Eran las once y media de la noche y los gritos de “sí, se puede” en la calle Ferraz le daban la bienvenida a la rueda de prensa de Unidas Podemos a través de una pantalla. La escena tenía su carga simbólica. E incluso histórica. Poco tiempo atrás, aquellas mismas caras que aplaudían anoche los simpatizantes socialistas eran caras antipáticas, las de la amenaza para la hegemonía de su partido. En la sede de Podemos, como si escucharan los aplausos de Ferraz, la cúpula morada aparecía sonriente, como si haberse dejado atrás 29 escaños (el 40% de los que tenían) no importase nada. Y es que no importaba nada. Lo de ayer no era un pulso entre partidos de la izquierda, sino una lucha contra un futuro oscuro. Y la lucha se había ganado. Horas antes, el país se llenaba de votos para frenar la llegada de la ultraderecha y de los partidos de la crispación que iban de su mano. En un solo día la forma de hacer política que había provocado incendios durante meses había sido derrotada. A esas horas de la noche, Casado, Rivera y Abascal ya tenían datos oficiales del fracaso de sus planteamientos: con el escrutinio al 90% se confirmaba que una mayoría de españoles eran antiespañoles.
Si la política es un juego maquiavélico para lograr poder, millones de ciudadanos fueron ayer a votar contra la extrema derecha ignorando ese juego. Yo voy a votar Podemos, así que mi hermana va a votar PSOE para repartir un poco, me contaba un amigo la estrategia familiar trazada en su casa. “El domingo ve a votar”, era el lema más repetido desde hacía semanas en muros de Facebook y cuentas de Twitter en los que el verbo votar casi nunca llevaba apellidos concretos. Qué más daba.
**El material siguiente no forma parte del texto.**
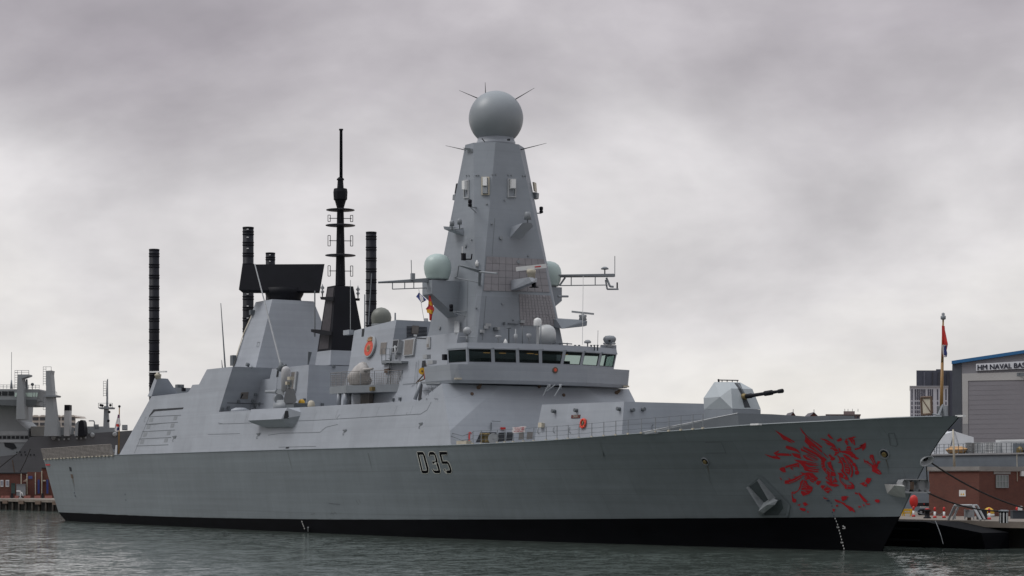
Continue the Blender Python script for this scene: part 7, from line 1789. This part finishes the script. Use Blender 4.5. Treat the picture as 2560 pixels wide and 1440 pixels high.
    rope([a.lerp(b, f)-Vector((0, 0, .9*(1-(2*f-1)**2)))+Vector((0, 0, .7*f*(1-f))) for f in [i/14 for i in range(15)]], .055, 'upper dark mooring line running right from the bow chock')
    a, b = A(2312, 1228, t=-.5), G(2509, 1307)+Vector((0, 0, .8))
    rope([a.lerp(b, f)-Vector((0, 0, .35*(1-(2*f-1)**2))) for f in [i/12 for i in range(13)]], .055, 'lower dark mooring line running from the fairlead box to the striped bollard')
    rope([A(2316, 1160, t=.1), A(2318, 1203, t=-.4)], .04, 'short dark line hanging straight down from the bow chock')
    a = A(2338, 1302, t=-8.4)
    L('slack_rope', MB().path([a, A(2345, 1318, t=-8.3), A(2352, 1338, t=-8.2), A(2358, 1360, t=-8.2)], .03, 5), STEEL, label='thin pale slack rope trailing down the black pontoon', cat='rope')
    # clutter stowed on the quarterdeck and the wing
    g = A(262, 1120, t=4)
    o = thing('canvas_bundle', g, 'pale canvas bundle lying behind the stern nets', 'bundle')
    L('bundle_cloth', MB().cvx([A(u, v, t=t) for u, v in ((252, 1118), (258, 1114), (268, 1114), (272, 1118), (268, 1127), (255, 1128)) for t in (7.2, 7.9)]), CANVAS, o); L('bundle_strap', MB().tube(A(262, 1113.5, t=8.0), A(261, 1128, t=8.0), .05), RUST, o)
    p = A(1055.5, 928, t=8.8)
    o = thing('yellow_reel', p, 'yellow hose reel on the wing bracket beside the bridge', 'reel')
    L('reel_drum', MB().lathe(p, [(.3, -.15), (.3, -.1), (.2, -.08), (.2, .08), (.3, .1), (.3, .15)], 14, ax=(RIGHT, Vector((0, 0, 1)), -AWAY)), YELLOW, o); L('reel_hub', MB().tube(p-AWAY*.15, p-AWAY*.22, .08), RUST, o)
    p = A(1065, 932, t=8.8)
    o = thing('red_kit', p, 'red kit bag hanging beside the yellow reel', 'bag'); L('bag', MB().lathe(p, [(.05, -.6), (.18, -.45), (.16, .2), (.06, .5)], 10), M('kit_red', (.32, .05, .03), .7), o); L('bag_strap', MB().tube(p+Vector((0, 0, .45)), p+Vector((0, 0, .8)), .03), RUST, o)
build_cloth()
for ob in bpy.data.objects:
    if '_o' in ob: del ob['_o']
Votar en masa era el único libro de instrucciones válido para que la política ultra se convirtiese en minoritaria. Las instrucciones funcionaron y nadie, ni las familias que repartieron el voto al tuntún ni los muros de Facebook, han hecho hoy lecturas partidistas del mérito de ayer. Básicamente porque no hay mérito partidista cuando la gente vota por supervivencia.
Tras el sí se puede, y con el triunfador Pedro Sánchez ya sobre el escenario, llegó un nuevo grito de los congregados en Ferraz: “Con Rivera no”. Aparecían así los primeros ejemplares conocidos de militantes que no se fían del candidato al que acaban de votar. Y hacían bien. En política es costumbre que, tras unas elecciones, los ganadores abusen de una frase metafórica que dice que “el pueblo ha hablado y ahora nos toca interpretar lo que ha dicho”. Ayer, a Pedro Sánchez, le ahorraron el trabajo de tener que interpretar nada. Lo que le dijeron lo escuchó en primera fila, alto, claro y sin metáforas: sí, se puede, pero no se puede con quien iba de la mano de los ultras contra los que hemos votado. Tras recibir el mensaje, Pedro Sánchez sonrió, dijo un par de frases hechas de esas que le dan a uno barniz presidencial y se dio media vuelta, llevándose al colchón de La Moncloa un pitido en los oídos que le retumbó toda la noche “con Rivera no”.
El domingo la gente no sólo cumplió con su obligación, sino que dio una lección: cuando las cosas se ponen feas, como en Fuenteovejuna, todos a una, sin importar siglas. Con el trance salvado les toca a los políticos. Tras el sí claro a una hegemonía progresista sin apellidos, esta mañana desayunamos con la vicepresidenta socialista Carmen Calvo queriendo ponérselos, echándole al café trazas de un juego maquiavélico del que nos habíamos olvidado por el entusiasmo. El PSOE, según ella, tiene la intención de gobernar en solitario, sin la participación de Podemos ni de ninguna otra fuerza de izquierdas. Para hacerlo, eso sí, necesita el apoyo del resto de fuerzas a las que, a cambio, les ofrece que la ultraderecha no gobierne. Es decir, las negociaciones comienzan con la vicepresidenta proponiendo un gobierno basado en un chantaje. Pocas horas para andar ya abusando de la confianza de los votantes que fueron capaces de salvar una situación que era complicada.
El Gobierno no le pertenece al PSOE porque no le pertenecen los votos instrumentales que sirvieron para frenar a los ultras. Con la derecha en shock y con cuatro años de posibilidades a estrenar, ni quienes gritaban en Ferraz ni quienes estaban en casa, votaran lo que votaran, entenderán que se dedique un solo minuto a la estrategia partidista en vez de a sumar fuerzas y remangarse para mejorar las cosas desde ya. Costará mucho encontrar otra posibilidad como esta para mejorar la vida de la mayoría. Si la desperdician por cálculos partidistas, por presiones o por miedos, quienes dieron ayer la cara nunca se lo perdonarían.